• [Data for this task]:
····················
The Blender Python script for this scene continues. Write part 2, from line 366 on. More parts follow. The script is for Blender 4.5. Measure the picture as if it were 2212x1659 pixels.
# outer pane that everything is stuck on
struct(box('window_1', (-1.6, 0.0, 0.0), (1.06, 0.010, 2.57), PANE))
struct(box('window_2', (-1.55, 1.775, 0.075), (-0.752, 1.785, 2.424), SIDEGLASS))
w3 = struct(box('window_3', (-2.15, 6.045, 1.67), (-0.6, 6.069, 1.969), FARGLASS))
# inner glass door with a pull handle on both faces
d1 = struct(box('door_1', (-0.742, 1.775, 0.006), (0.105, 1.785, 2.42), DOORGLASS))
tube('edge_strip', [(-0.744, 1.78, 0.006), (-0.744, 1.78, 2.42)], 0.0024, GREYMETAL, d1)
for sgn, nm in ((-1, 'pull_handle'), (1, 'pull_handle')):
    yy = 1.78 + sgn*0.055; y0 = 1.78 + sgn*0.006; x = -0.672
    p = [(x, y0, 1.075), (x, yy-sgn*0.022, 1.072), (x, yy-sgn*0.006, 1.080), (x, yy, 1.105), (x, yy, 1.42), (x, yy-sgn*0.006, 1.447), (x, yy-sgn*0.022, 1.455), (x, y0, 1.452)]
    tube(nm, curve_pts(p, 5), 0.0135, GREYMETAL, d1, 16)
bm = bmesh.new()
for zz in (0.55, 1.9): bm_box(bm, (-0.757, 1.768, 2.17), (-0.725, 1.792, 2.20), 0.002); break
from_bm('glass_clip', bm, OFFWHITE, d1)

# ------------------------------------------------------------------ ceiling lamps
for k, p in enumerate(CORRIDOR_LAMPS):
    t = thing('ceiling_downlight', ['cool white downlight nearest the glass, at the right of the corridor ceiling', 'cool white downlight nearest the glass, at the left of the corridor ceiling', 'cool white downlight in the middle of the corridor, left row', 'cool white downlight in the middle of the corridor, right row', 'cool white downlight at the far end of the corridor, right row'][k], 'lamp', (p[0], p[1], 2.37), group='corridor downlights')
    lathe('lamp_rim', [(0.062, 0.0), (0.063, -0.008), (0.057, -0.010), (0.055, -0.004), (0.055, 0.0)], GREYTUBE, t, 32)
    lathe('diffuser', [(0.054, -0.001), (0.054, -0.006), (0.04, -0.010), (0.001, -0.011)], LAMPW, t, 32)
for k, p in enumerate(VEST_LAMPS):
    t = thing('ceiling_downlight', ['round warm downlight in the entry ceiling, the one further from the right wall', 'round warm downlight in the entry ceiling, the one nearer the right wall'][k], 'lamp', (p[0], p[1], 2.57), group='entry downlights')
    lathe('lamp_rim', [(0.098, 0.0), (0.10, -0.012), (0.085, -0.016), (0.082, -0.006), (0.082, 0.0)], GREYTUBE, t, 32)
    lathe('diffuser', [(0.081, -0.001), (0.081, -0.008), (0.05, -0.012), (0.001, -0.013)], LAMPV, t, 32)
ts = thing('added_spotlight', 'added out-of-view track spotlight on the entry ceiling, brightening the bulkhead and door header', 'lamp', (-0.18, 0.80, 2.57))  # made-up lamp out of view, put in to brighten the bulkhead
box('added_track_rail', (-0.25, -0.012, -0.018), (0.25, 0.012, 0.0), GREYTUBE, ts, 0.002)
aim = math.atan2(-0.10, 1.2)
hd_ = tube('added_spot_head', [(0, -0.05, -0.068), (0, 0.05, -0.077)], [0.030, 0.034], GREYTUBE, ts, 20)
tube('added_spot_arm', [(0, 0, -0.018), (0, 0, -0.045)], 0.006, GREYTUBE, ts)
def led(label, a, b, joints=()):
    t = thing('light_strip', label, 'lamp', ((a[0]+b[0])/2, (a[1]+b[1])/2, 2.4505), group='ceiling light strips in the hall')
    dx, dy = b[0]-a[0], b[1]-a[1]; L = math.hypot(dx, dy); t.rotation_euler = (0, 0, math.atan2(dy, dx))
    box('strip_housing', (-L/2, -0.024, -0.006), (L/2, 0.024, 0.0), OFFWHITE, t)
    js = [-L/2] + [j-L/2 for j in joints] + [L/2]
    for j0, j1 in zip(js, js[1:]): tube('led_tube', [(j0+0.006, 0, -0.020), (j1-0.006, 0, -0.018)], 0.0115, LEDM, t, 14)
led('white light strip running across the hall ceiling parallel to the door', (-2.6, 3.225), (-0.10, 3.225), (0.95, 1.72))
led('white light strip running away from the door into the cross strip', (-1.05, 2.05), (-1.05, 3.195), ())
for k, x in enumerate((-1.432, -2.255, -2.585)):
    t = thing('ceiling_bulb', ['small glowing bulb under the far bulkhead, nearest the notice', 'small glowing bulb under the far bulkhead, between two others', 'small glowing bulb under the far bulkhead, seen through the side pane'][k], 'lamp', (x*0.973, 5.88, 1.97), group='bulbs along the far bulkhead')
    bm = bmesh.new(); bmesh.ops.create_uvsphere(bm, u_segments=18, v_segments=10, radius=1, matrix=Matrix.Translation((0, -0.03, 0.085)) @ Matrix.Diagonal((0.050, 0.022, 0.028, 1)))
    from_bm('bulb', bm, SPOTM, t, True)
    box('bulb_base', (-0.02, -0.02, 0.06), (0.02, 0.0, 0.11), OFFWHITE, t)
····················
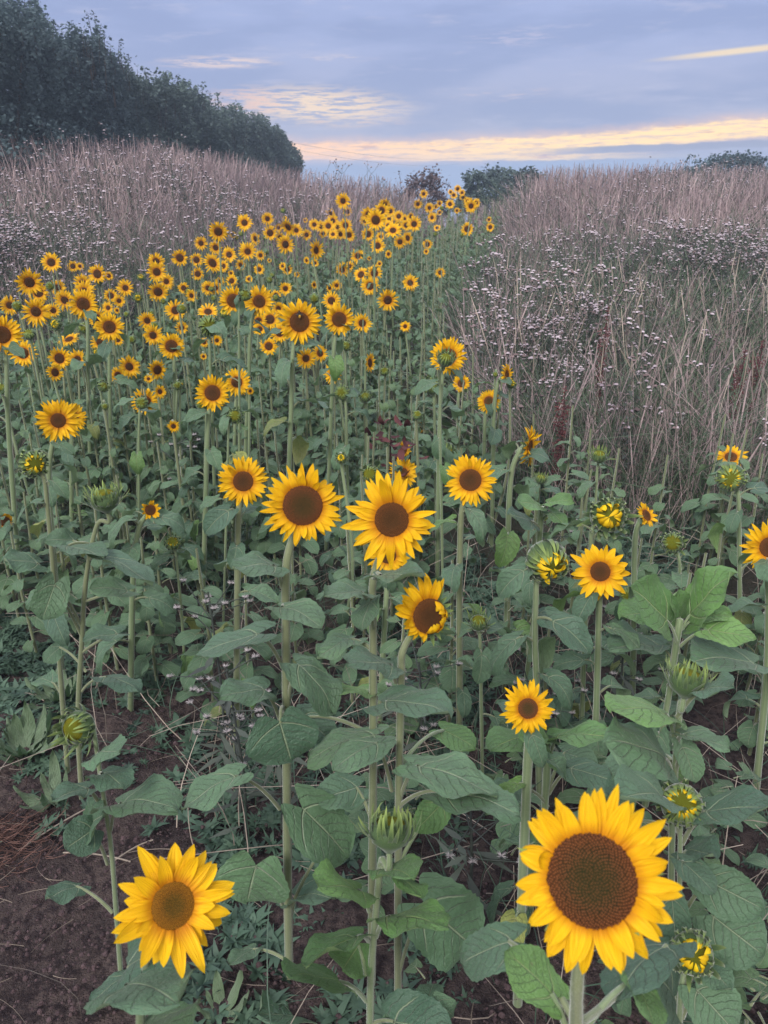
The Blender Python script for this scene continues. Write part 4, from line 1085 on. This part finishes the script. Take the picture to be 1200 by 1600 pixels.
····················
• [Problem]: Retype only this portion of the data above: the line containing "were 2212x1659 pixels.", the line containing "from_bm('glass_clip', bm, OFFWHITE, d1)", and all lines between them, exactly.

• [Exercise solution]:
The Blender Python script for this scene continues. Write part 2, from line 366 on. More parts follow. The script is for Blender 4.5. Measure the picture as if it were 2212x1659 pixels.
# outer pane that everything is stuck on
struct(box('window_1', (-1.6, 0.0, 0.0), (1.06, 0.010, 2.57), PANE))
struct(box('window_2', (-1.55, 1.775, 0.075), (-0.752, 1.785, 2.424), SIDEGLASS))
w3 = struct(box('window_3', (-2.15, 6.045, 1.67), (-0.6, 6.069, 1.969), FARGLASS))
# inner glass door with a pull handle on both faces
d1 = struct(box('door_1', (-0.742, 1.775, 0.006), (0.105, 1.785, 2.42), DOORGLASS))
tube('edge_strip', [(-0.744, 1.78, 0.006), (-0.744, 1.78, 2.42)], 0.0024, GREYMETAL, d1)
for sgn, nm in ((-1, 'pull_handle'), (1, 'pull_handle')):
    yy = 1.78 + sgn*0.055; y0 = 1.78 + sgn*0.006; x = -0.672
    p = [(x, y0, 1.075), (x, yy-sgn*0.022, 1.072), (x, yy-sgn*0.006, 1.080), (x, yy, 1.105), (x, yy, 1.42), (x, yy-sgn*0.006, 1.447), (x, yy-sgn*0.022, 1.455), (x, y0, 1.452)]
    tube(nm, curve_pts(p, 5), 0.0135, GREYMETAL, d1, 16)
bm = bmesh.new()
for zz in (0.55, 1.9): bm_box(bm, (-0.757, 1.768, 2.17), (-0.725, 1.792, 2.20), 0.002); break
from_bm('glass_clip', bm, OFFWHITE, d1)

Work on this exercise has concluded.